We left Provence via Sisteron and pushed on through spectacular mountain scenery to Grenoble, BIG traffic jam, where they are mutilating a beautiful valley, with an autoroute extension. This was followed by a dash along the autoroute to Riom, where we climbed into the Dome hills, to reach a campsite and auberge in a secluded hamlet. Amazing food, you get the menu, all of it! A Hunters meal, for 72 Francs, and you are not allowed to leave anything! Great, very French peasant! A word of warning, ‘watch your hand bags etc. as the owner’s Dachshund has a nasty habit of peeing on anything you put on the floor! Ask Sarah!

The next day involved visiting Volvic and the castle above it, worth a look. Then cashing a traveller’s cheque in a small town bank, very traumatic when the computer system crashed as they processed it!

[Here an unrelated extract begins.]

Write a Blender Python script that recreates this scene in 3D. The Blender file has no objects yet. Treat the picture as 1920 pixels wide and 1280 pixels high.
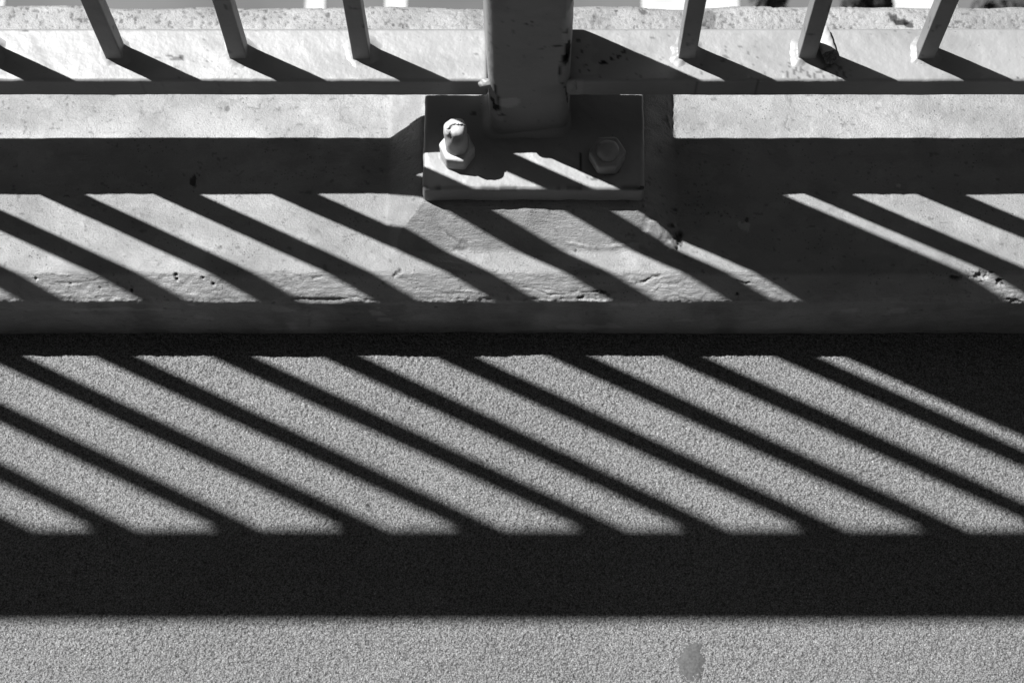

The journey then revolved around finding an ‘open’ supermarket, boy they have long lunch breaks, and a ‘Blue Elephant’ car wash, a must for the photo album! We planned to spend the night at Orleans, and after much searching found the campsite on the banks of the Loiret river in the suburbs. Having decided to explore this historic city we decided to walk in. A mile later we realised we were going the wrong way, so we caught the bus. Two little old ladies, on the bus, were very displeased with us, as we did not get our tickets stamped (really must get a French dictionary!) An exciting ride, they drive the buses like they drive their cars! Orleans – everything is Joan of Arc (did she really exist? depends which books you read!) Had a good meal, then the white knuckle ride on the bus back to the campsite, shame the driver missed our stop!

Isn’t this journey taking a long time?!

Chartres next stop, biggest gothic cathedral in Europe, if you can see it through the tourists! Fabulous stained glass windows dating back to the twelfth century. Cathedral apart, the old mediaeval city is well preserved and almost tourist free, very atmospheric.

The last night of the holiday was spent in Brittany, almost the only people on the campsite, just as well, when Allen used his electric razor ALL the power went off! The mile walk to the Auberge that was closed’ and the mile back, the lady who opened her restaurant just for us, the last nights are always eventful!

We finally returned to Roscoff, having paid the statutory visit to the hypermarket, to fill the remaining spaces in the car with sensibly priced booze, and a teddy bear called Nicole (but that is another story!).

A great trip, over 2000 miles, with very few ‘boring bits’, sounds a bit too educational doesn’t it! Sarah and I are looking for jobs as professional beach bums, warm climate, clear blue sea, good food….. lottery winners only need apply!